Ken Kousen is a technical trainer, software developer, and conference speaker specializing in Java and open source topics, including Android, Spring, Hibernate/JPA, Groovy, Grails, and Gradle. He is the author of the O’Reilly book “Gradle Recipes for Android” and the Manning book “Making Java Groovy”. He also has recorded several video courses for O’Reilly, including two on Android, three on Groovy, two on Gradle, and one on the Spring Framework.
In 2013 was awarded a JavaOne Rockstar award. His academic background include BS degrees in Mechanical Engineering and Mathematics from M.I.T., an MA and Ph.D. in Aerospace Engineering from Princeton, and an MS in Computer Science from R.P.I. He is currently President of Kousen IT, Inc., based in Connecticut.
Learn to use the new features of Java 8, including lambda expressions, method references, and the streaming API.
Exercises will include using lambdas and streams, refactoring existing code, working with map/filter/reduce, and sampling the new java.time package.
Knowledge of earlier versions of Java is assumed. The exercises will be independent of IDE, but IntelliJ IDEA is recommended.
Groovy is unusual among programming languages in that it doesn’t seek to replace its predecessor. You can freely mix Groovy with Java on a class-by-class, or even line-by-line, basis. If you are working with Java, there’s no reason not to make your life easier by adding Groovy where it helps the most.

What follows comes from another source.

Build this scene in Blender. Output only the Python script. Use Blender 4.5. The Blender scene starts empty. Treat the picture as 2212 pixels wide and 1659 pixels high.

Groovy helps Java in many ways, especially when processing XML or JSON data, replacing anonymous inner classes, adding tons of library methods that Java has needed all along, vastly simplified file and database manipulation, and much more. This talk will demonstrate how you can add Groovy to Java applications and simplify your development job immediately.
The Gradle build tool is one of the most successful projects in the Groovy ecosystem because it addresses a difficult problem – every major build is a custom build. Gradle builds are written in Groovy, so the full power of the language is available if you need it. Gradle supports Maven project structure and repositories and uses Ivy dependency management without being bound by their normal constraints. With major systems like Grails, Hibernate, and the Spring Framework moving to Gradle, this is a technology worth taking the time to understand.
This talk will cover the basics of Gradle both through simple examples and by examining the build files for major open source projects.